At the beginning - rapid absorption of water, lasting 10-15 minutes. At this time, the largest pores are filled. During the second stage, water absorption slows down, water-soluble substances are washed out and some swelling of the skin fibers occurs.

A decrease in water absorption, apparently, can occur due to a decrease in porosity andhydrophobization of the surface of the leather.

The results of determining water penetration are shown in Table 5, displaying that as a result of finishing using oak bark extract, water penetration in the leather samples is significantly reduced. For example, for leather samples without finishing, water penetration averages 1.93 g, and when finished with a standard chemical pigment, it averages 1.29 g. In leather samples using oak bark extract, water penetration averages 0.46 g, which is on average 1.15 g less than in control samples.

The reduction of water penetration in leather samples using oak bark extract is their positive difference.

Reduction of water absorption by reducing porosity, hydrophobization of the surface of leather elements (fiber and bundle), as well as limited swelling of leather fibers were achieved.

The results of the study of leather samples for colour fastness to water spotting are shown in Table 6.

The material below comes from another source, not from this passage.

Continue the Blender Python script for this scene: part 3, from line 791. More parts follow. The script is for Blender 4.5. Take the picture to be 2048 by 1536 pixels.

From the above data, it can be seen that leather samples finished using oak bark extract show better results of colour fastness to water spotting compared with other samples. For example, the indicators of colour fastness to water spotting in leather samples without finishing after 30 minutes of testing averaged 3, after 16 hours 2.5, in leather samples with oak bark extract finishing after 30 minutes averaged 4, and showed the same results after 16 hours of testing. And leather samples finished with chemical pigment have an average colour fastness of 4.

During the finishing process, the appearance and functionality of the skin improved, and a protective film was created on its surface. This made this a delicate and important stage when we decided to invest in the development of increasingly environmentally sustainable production. The use of a plant extract of oak bark for leather finishing also solves a very important environmental problem. When finishing, binders, waxes, pigments and dyes were applied to the leather texture to impart colour, as well as improve organoleptic and mechanical characteristics.